Symbolic of the Forum Romanum, the figure of Marsyas and the Ficus Ruminalis provide a point of reference for its topography. On the left-hand relief, the fig tree precedes the figure of Marsyas, with the arcades of the Basilica Julia in the background. An empty space represents the Vicus Jugarius, then the Temple of Saturn (as can be discerned by its Ionic capitals) and the Temple of Vespasian and its Corinthian order. Between the two is an arch, which likely is from the loggia of the Tabularium. The missing end section may have shown the Temple of Concord.

On the right-hand relief, the order is reversed and Marsyas is shown first. Now, one is looking in the opposite direction. From this perspective, the Basilica Julia is again represented, with a gap in the relief corresponding to the Vicus Tuscus, which ran between the basilica and the Temple of Castor and Pollux, which is shown next.
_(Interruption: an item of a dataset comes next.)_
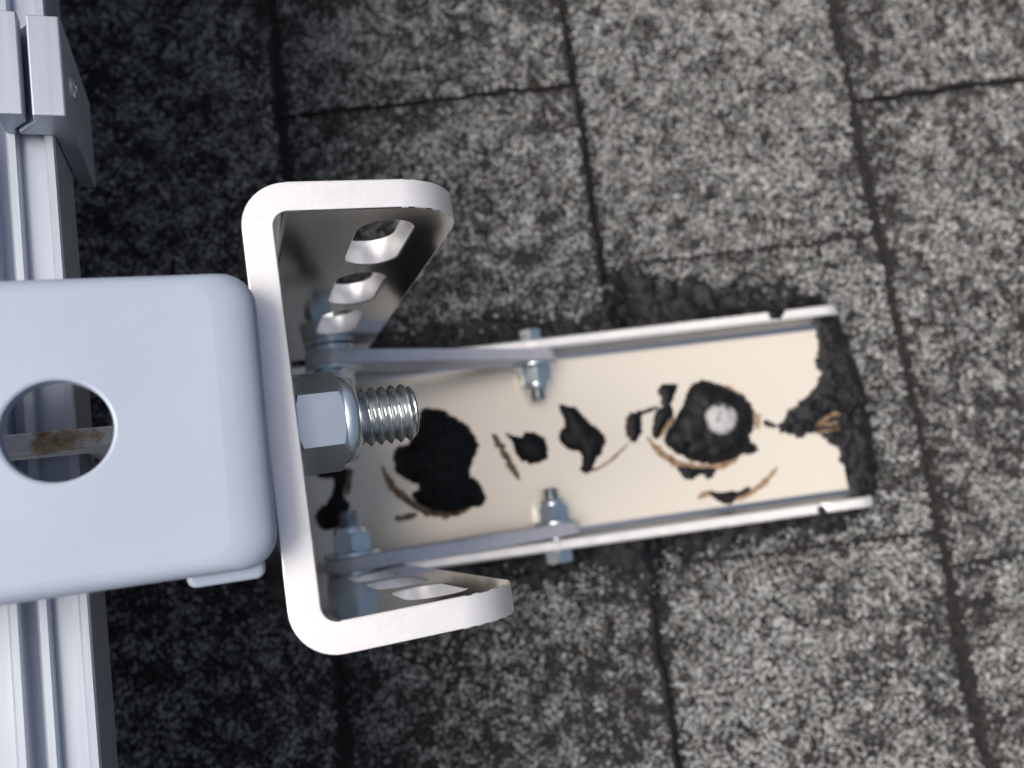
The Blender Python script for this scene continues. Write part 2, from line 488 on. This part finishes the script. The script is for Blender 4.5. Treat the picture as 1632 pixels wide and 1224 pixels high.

Finally, there is the Arch of Augustus and the rostra in front of the Temple of Divine Julius.

Reference: "The 'Trajan-Reliefs' in the Roman Forum" (1901) by Anna Spalding Jenkins, American Journal of Archaeology, 5(1), 58-82. The article provides an early overview of the reliefs but stumbles when the rostrate platform (Rostra Julia) in the relief is identified as the one completed by Augustus (Rostra Augusti). This obliges the author to assume that the Basilica Aemilia is represented in the right-hand relief, with the Curia and an unknown arch next to it. Rather, it is the Basilica Julia that is depicted in both cases. See "The So-Called Balustrades of Trajan" (1910) by Jesse Benedict Carter, American Journal of Archaeology, 14(3), 310-317.